The last moments of human life, the hour of death is known as caramakāla.  It is said that one will have four kinds of thoughts during this period.  They are 1. Ārta, where one will have concupiscent thoughts as a result of which he is born as plants, animals or birds in the next birth.  2. Raudra, where even when he is seriously hurt and undergoing painful moments, he will not disassociate himself from the above thoughts and as a result of which he is born as smallest insects. (The process of birth and death is highly painful.) His soul will never have liberation.  3. Dhanya (the present nāma), where one fixes his consciousness on the teachings of Veda-s, Upaniṣad-s and compassionate thoughts.  4. Śukla, where he fixes his consciousness in mahā vākya-s such as “I am That” or aham Brahmāsmi.  He enters the death hour with his consciousness fixed on the Brahman.  He continues his perpetual meditative stage even at caramakāla.  He is never born again and his soul attains liberation.  In this context, this nāma means that She is in the form of dhanya stage. 

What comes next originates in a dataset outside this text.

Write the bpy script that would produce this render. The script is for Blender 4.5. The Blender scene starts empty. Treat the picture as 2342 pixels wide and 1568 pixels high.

This is best explained by Kṛṣṇa in Bhagavad Gīta (VIII.5 and 6). “He, who departs from the body, thinking of me alone even at the time of death, attains my state; there is no doubt about it.  Thinking of whatever entity one leaves the body at the time death, that and that alone one attains, being ever absorbed in its thoughts.”

Dharmiṇī धर्मिणी (958)

Dharma means that which is established, steadfast decree, statute, ordinance, law and usage and its customary observance. 

She is said to be in the form of dharma described here.

Dharma-vardhinī धर्म-वर्धिनी (959)

She causes increase of righteousness in the minds of Her devotees.  Śiva is known for control of senses, Sun is known for its purity and She is known for Her devotion to Her spouse, Śiva.  The one who meditates on them is said to gain those qualities. 

Vardha means cutting or dividing and in this sense She cuts (removes) the deceptive nature of materialistic world for Her devotees. Only through Her, Śiva can be attained.